**Request:** Scan each line of the records for the word "Blender" and extract the ones that have it.

**Scenes as source code:**
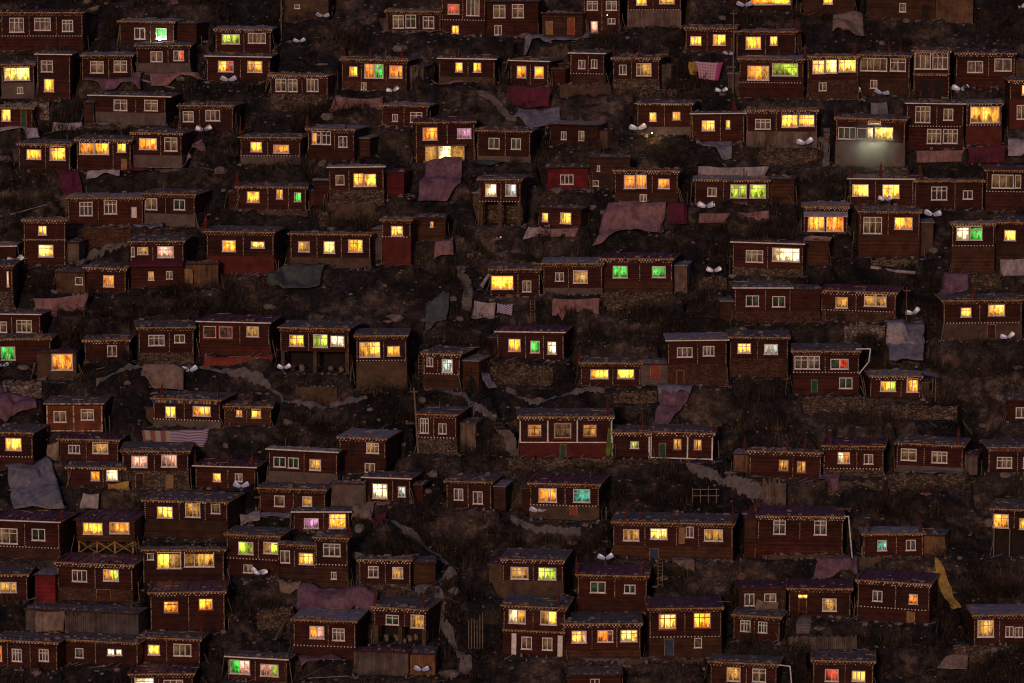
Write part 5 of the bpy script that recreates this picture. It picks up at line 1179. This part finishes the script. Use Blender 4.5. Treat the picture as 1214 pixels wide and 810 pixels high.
def fence(t, x0, y0, x1, y1, mat, lab, wpl=.22, key_rail=True):
    a = on_slope(*T(t, x0, y1)); b = on_slope(*T(t, x1, y1)); s = float(np.dot(a - CAM, FWD)) / FPX; Hh = (y1 - y0) * K * s
    g = np.array(a) - np.array([0, .2, 0]); L = b[0] - a[0]; root = empty('board_fence', g); tag(root, lab, 'fence'); rd = random.Random(hash_(lab)); m = MB(); x = 0
    while x < L: h_ = Hh * rd.uniform(.75, 1.05); yy = rd.uniform(-.05, .05); m.box(x, yy, -.3, x + min(wpl * .9, .2 if wpl < .29 else .09), .07, h_); x += wpl
    m.build('boards', mat, root)
    for f in (.3, .75) if key_rail else (): r = MB(); r.box(0, .08, Hh * f, L, .14, Hh * f + .1); r.build('rail', mat, root)
fence('D2', 0, 640, 100, 762, 'grey_boards', 'grey fence of upright boards below two dim brown windows')
fence('C2', 850, 680, 975, 745, 'pole_wood', 'thin stick fence on the dark slope below the white corner pillar', .9)
fence('D3', 115, 590, 430, 640, 'grey_boards', 'long grey retaining fence below the lit transom house')
fence('B3', 985, 485, 1050, 640, 'pole_wood', 'bundle of upright poles standing on the dark slope', .3, False)
fence('A3', 300, 480, 640, 578, 'grey_boards', 'dark board side of the long open pen')
# ------------------------------------------------------------------ paths and stairs
def path(t, pts, w, name, lab=None, stairs=False, mat='path_dust'):
    px = [T(t, *p) for p in pts]; L = []
    for a, b in zip(px, px[1:]):
        n = max(2, int(math.hypot(b[0] - a[0], b[1] - a[1]) / 2.2))
        for i in range(n): f = i / n; L.append(hit_ground(a[0] * (1 - f) + b[0] * f, a[1] * (1 - f) + b[1] * f))
    L.append(hit_ground(*px[-1])); L = np.array(L); L[1:-1] = (L[:-2] + L[1:-1] * 2 + L[2:]) / 4; m = MB(); rd = random.Random(5); PATHPTS.extend(L[:, :2].tolist())
    if stairs:
        for i in range(len(L)):
            x, y = L[i][0], L[i][1]; z = max(ground(x, y), ground(x, y + .3)) + .1
            m.box(x - w / 2 + rd.uniform(-.08, .08), y - .25, z - .5, x + w / 2 + rd.uniform(-.08, .08), y + .3, z + rd.uniform(-.03, .03) + .002 * i)
        o = m.build(name, mat); tag(o, lab, 'stairs'); return
    for i in range(len(L)):
        d = L[min(i + 1, len(L) - 1)] - L[max(i - 1, 0)]; nrm = np.array([-d[1], d[0]]); nrm /= max(np.linalg.norm(nrm), 1e-6); ww = w * rd.uniform(.22, .42)
        for k in (-1, 0, 1): x, y = L[i][0] + nrm[0] * ww * k, L[i][1] + nrm[1] * ww * k; m.v.append((x, y, max(ground(x, y), (ground_top(x, y, .2) + ground(x, y)) / 2) + .1))
    for i in range(len(L) - 1):
        for k in (0, 1): a = i * 3 + k; m.f.append((a, a + 3, a + 4, a + 1)); m.m.append(0)
    o = m.build(name, mat, smooth=True); o['kind'] = 'structure'
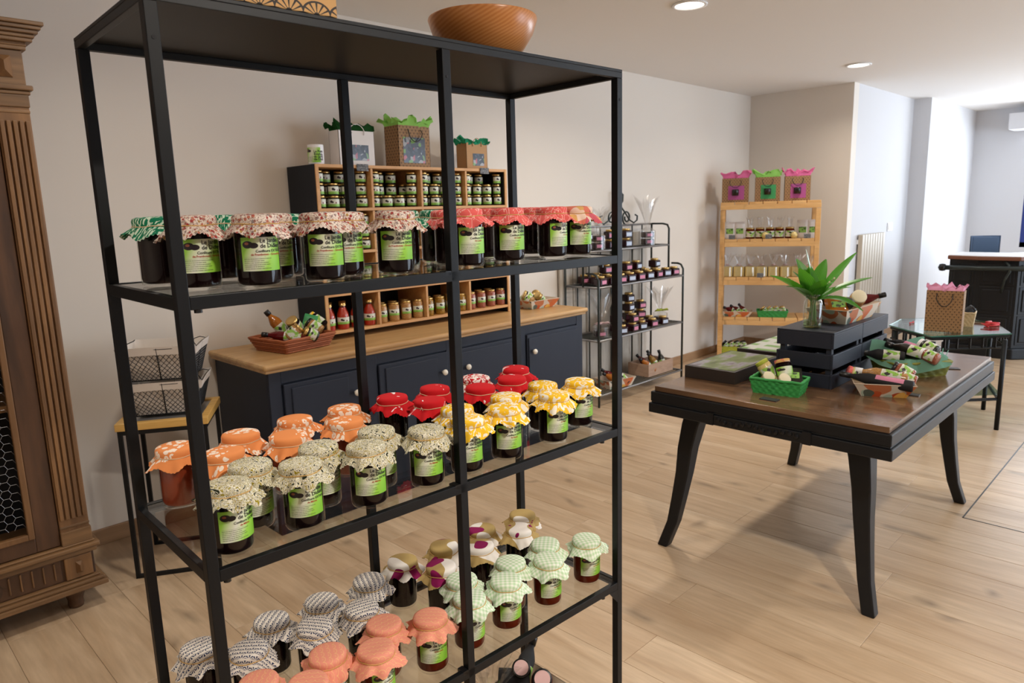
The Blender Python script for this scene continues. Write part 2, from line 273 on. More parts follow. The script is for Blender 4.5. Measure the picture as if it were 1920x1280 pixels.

**Correct answer:**
Write part 5 of the bpy script that recreates this picture. It picks up at line 1179. This part finishes the script. Use Blender 4.5. Treat the picture as 1214 pixels wide and 810 pixels high.
The Blender Python script for this scene continues. Write part 2, from line 273 on. More parts follow. The script is for Blender 4.5. Measure the picture as if it were 1920x1280 pixels.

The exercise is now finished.